For months, homebuyers have been grappling with rising mortgage rates and limited inventory, making it increasingly difficult to afford a home. However, July brought a positive shift as mortgage rates fell below 7% and housing inventory levels improved. These changes have sparked optimism in the U.S. housing market, with better affordability conditions for buyers becoming more evident.
Mortgage Rates Drop Below 7%
One of the key drivers behind improved homebuyer affordability is the decline in mortgage rates. For the third consecutive month, mortgage rates fell, pushing the national median mortgage payment requested by buyers down to $2,140 in July, compared to $2,167 in June.

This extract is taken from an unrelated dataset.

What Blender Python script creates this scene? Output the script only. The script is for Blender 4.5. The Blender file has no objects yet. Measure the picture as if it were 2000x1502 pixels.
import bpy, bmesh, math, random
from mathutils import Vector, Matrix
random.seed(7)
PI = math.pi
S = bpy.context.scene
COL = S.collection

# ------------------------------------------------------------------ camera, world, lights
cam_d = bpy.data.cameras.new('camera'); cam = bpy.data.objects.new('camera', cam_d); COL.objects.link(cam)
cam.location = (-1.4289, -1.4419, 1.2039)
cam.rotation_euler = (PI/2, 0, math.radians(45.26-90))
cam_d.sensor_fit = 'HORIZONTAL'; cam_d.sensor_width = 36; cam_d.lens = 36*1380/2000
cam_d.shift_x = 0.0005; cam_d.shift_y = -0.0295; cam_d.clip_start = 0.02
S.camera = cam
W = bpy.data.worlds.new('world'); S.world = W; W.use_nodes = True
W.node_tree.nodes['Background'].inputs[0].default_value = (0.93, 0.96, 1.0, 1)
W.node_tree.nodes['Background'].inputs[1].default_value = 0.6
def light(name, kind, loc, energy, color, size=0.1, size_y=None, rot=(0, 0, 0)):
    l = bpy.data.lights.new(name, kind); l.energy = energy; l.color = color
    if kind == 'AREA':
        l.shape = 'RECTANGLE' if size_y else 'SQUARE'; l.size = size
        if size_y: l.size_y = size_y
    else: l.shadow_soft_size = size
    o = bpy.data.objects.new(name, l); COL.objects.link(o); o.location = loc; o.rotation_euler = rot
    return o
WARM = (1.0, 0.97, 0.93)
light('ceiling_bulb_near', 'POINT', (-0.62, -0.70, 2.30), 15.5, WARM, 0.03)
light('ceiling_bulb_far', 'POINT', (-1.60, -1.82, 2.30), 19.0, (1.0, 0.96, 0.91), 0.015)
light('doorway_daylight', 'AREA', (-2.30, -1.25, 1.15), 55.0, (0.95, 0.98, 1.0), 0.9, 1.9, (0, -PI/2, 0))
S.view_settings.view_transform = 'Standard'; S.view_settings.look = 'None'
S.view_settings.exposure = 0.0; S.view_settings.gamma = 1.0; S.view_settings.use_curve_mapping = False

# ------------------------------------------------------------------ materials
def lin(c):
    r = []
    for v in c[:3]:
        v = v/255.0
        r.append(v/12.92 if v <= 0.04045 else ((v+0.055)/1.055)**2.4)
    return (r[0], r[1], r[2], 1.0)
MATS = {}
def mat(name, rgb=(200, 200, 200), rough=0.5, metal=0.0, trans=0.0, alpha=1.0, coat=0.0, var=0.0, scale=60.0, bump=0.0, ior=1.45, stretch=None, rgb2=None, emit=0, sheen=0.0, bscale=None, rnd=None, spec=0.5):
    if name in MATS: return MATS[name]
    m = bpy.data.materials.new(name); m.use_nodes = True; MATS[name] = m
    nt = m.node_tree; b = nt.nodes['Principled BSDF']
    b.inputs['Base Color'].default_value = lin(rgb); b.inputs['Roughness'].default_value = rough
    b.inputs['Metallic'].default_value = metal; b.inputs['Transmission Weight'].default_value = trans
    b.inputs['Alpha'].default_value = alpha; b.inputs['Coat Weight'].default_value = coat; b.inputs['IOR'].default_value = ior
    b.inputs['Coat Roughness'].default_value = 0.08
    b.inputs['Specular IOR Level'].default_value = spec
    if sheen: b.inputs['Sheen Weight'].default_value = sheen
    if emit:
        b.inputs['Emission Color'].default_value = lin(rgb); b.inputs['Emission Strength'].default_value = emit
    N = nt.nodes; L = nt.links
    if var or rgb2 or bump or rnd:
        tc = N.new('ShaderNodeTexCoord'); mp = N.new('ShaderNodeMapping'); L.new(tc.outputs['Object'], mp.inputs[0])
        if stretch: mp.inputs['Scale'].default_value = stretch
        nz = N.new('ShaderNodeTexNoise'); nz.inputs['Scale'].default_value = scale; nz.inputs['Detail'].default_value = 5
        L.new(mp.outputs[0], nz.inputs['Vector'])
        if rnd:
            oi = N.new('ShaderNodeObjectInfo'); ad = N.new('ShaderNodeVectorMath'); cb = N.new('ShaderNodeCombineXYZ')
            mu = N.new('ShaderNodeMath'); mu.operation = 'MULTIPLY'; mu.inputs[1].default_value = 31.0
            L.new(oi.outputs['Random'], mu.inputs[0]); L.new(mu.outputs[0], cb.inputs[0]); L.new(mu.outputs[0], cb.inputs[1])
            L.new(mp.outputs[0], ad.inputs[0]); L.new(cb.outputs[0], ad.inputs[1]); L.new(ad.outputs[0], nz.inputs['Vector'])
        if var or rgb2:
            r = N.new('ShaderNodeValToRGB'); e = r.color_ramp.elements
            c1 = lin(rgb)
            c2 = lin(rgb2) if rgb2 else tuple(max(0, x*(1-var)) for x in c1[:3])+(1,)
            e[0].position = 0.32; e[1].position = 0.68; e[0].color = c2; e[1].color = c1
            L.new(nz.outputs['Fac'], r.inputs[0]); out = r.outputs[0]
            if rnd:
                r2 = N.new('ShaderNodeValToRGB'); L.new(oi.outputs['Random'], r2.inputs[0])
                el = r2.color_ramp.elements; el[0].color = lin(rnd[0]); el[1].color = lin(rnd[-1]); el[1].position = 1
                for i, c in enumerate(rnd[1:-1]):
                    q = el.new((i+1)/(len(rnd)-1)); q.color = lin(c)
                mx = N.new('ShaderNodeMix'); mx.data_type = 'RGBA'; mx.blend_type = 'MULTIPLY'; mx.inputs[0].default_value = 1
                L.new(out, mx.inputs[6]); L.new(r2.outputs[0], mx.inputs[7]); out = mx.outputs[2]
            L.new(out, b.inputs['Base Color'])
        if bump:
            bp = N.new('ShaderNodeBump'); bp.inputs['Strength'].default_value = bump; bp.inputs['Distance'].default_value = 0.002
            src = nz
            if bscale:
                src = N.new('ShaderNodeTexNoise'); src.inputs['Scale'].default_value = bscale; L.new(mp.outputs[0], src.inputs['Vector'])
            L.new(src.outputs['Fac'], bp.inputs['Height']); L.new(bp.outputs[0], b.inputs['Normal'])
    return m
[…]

According to the Mortgage Bankers Association (MBA), this decrease is providing significant relief to potential buyers who had been priced out by higher rates earlier in the year.
Affordability Index Shows Positive Signs
The MBA’s Purchase Applications Payment Index (PAPI), which measures how mortgage payments change relative to income, dropped by 1.9% in July. This index indicates that borrowers are benefiting from reduced mortgage rates, lower loan application amounts, and slight increases in income. The national PAPI now sits at 167.7, down from 170.9 in June, reflecting a more affordable housing market for buyers.
Edward Seiler, AVP of housing economics at MBA, expressed optimism about the future of the housing market. “MBA is expecting that slower home-price appreciation, coupled with lower rates, will ease affordability constraints and lead to increased activity in the housing market,” he said.
Median Mortgage Payments Drop for Buyers
For those seeking more affordable mortgage options, the median mortgage payment decreased to $1,444 in July from $1,460 in June. Even for new home purchases, the Builders’ Purchase Application Payment Index (BPAPI) showed improvement, with the median payment dropping from $2,510 in June to $2,452 in July. This trend is a welcome relief for homebuyers who have been struggling to meet monthly payment demands.
Shift in Mortgage Payment to Rent Ratio
Another positive sign for affordability is the slight shift in the Mortgage Payment to Rent Ratio (MPRR). This metric decreased from 1.50 in March to 1.46 by the end of June, indicating that mortgage payments are becoming more aligned with rental costs. While home prices remain high relative to rent, the slight improvement is encouraging for buyers as mortgage payments become more manageable.
State-by-State Affordability Trends
Affordability conditions varied by state, with Nevada, Idaho, and Arizona recording the highest PAPI scores in July, making homeownership more expensive. On the other hand, states like Louisiana, New York, and Connecticut showed the lowest PAPI scores, reflecting better affordability for buyers in these regions.
Affordability Across Demographics
Improved housing affordability was not limited to specific regions—it also benefited different demographic groups. The PAPI decreased for Black households from 171.4 in June to 168.2 in July, for Hispanic households from 159.5 to 156.5, and for White households from 172.6 to 169.4. This broad-based improvement is a positive indicator for housing market inclusivity.
Conclusion
As mortgage rates fall and housing inventory increases, homebuyers are finding improved conditions in the U.S. housing market. The July dip in mortgage rates and the subsequent affordability improvements offer hope that the market will continue to stabilize, making homeownership more attainable for a broader range of buyers across different regions and demographics.